Quando la storia lavora per noi. Il sociologo Micheal Sturmer ha studiato per anni la storia nazionale tedesca, spesso in chiave comparata con quella dell’Italia contemporanea. Con la sua opera ci spiega quanto abbiano viaggiato in parallelo i due paesi. Nel recente passato, ce n’è ampia traccia: unificazione nazionale, imperialismo e industrializzazione tardive, dittatura. Nel suo libro “I confini della potenza” edito da Il Mulino, ha parlato dei due paesi come di costretti, nel secondo dopoguerra, a sostituire “la spada alla lira”. Allegoria interessante, che significa che Italia e Germania, oppressi dalla dittatura e poi disastrati dalla guerra, nel secondo dopoguerra hanno fatto della ricostruzione prima e del rilancio economico poi la mission di un intero Sistema-Paese. Sostenuto da un adeguato sistema politico, sentito dalla stragrande maggioranza del ceto medio, condiviso da una generazione di classe dirigente.

Un destino che ha compromesso per i decenni a venire non solo la vocazione alla difesa orgogliosa dei propri confini territoriali, ma la stessa idea di nazione, come Ernesto Galli della Loggia spiega nel bel saggio “La Morte della Patria”: quale principio fondante una comunità nazionale, ma anche come valore di riferimento per le famiglie politiche di una moderna democrazia. Tutti percorsi utili a capire che, in fondo, in cinquant’anni di storia repubblicana, Italia-Germania non è stata sempre e solo una semifinale di coppa del mondo. Ma soprattutto il riferimento non è banale se si pensa quanto, e soprattutto perché, in questi giorni si è tanto parlato di Germania.

Intendiamoci, scoprirsi germanofili non è l’hobby del momento. La stessa recente visita a Roma del cancelliere tedesco Angela Merkel, malgrado si tratti di una consueta visita di Stato, non ha propriamente i risvolti di una gita di piacere. La realtà è che, fino a qualche anno fa, la Germania sembrava vivere un declino in parte parallelo a quello nostrano. Non solo. In quasi tutte le sfide che la globalizzazione dei mercati sta ponendo sul tavolo dei sistemi politici, in termini di governance dell’economia e di riduzione dei centri decisionali, i tedeschi hanno dimostrato di saper arrivare sempre un attimo prima degli altri. E, ahimè, addirittura settimane e mesi prima dell’Italia. Dal lancio della famigerata (da noi) Grosse Koalition, i cugini tedeschi hanno innescato la marcia giusta grazie al pragmatismo di Angela Merkel: in un anno e mezzo le pensioni, “alleggerimento” del welfare e un ferreo controllo dei conti pubblici. Anzi, più che ferreo, bisognerebbe dire tedesco. E ancora, in questi giorni è arrivata, da Berlino, la lezione europea. Quella che la Merkel ci ha dato restituendo alla firma dei Trattati di Roma il fascino e il ruolo che meritano, e dimostrando di non aver spostato di un millimetro il suo europeismo.

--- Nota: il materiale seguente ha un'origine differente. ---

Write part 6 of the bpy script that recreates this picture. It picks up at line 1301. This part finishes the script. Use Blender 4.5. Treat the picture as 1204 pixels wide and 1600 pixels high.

Ora: non c’è nulla di nuovo, visto dal loro punto di vista, nella coabitazione fra socialdemocratici e democristiani in caso di pareggio elettorale. Specie se a chiedere uno sforzo per il contenimento della conflittualità è il bene del Paese. Questo, se da loro è collaborare nel nome dell’interesse generale, da noi è inciuismo. E fra il bene del Paese, all’interno di quella comunità politica, che pure ha una dialettica interna spesso accesa e conflittuale, c’è anche una forte convinzione europeismo. Condivisa, sentita e rilanciata. Il concetto, se si vuole, è quello del “right or wrong, it’s my country”. Inglesissimo si, ma buono da riiclare. A Berlino lo sanno e agiscono di conseguenza. In Italia, a stento si trova qualcuno che dia il buon esempio. E si che di europeismo si vive da tempo. Allora se ai cugini tedeschi ci accomuna un passato, remoto e non, per il futuro non sarebbe male tenersi in contatto.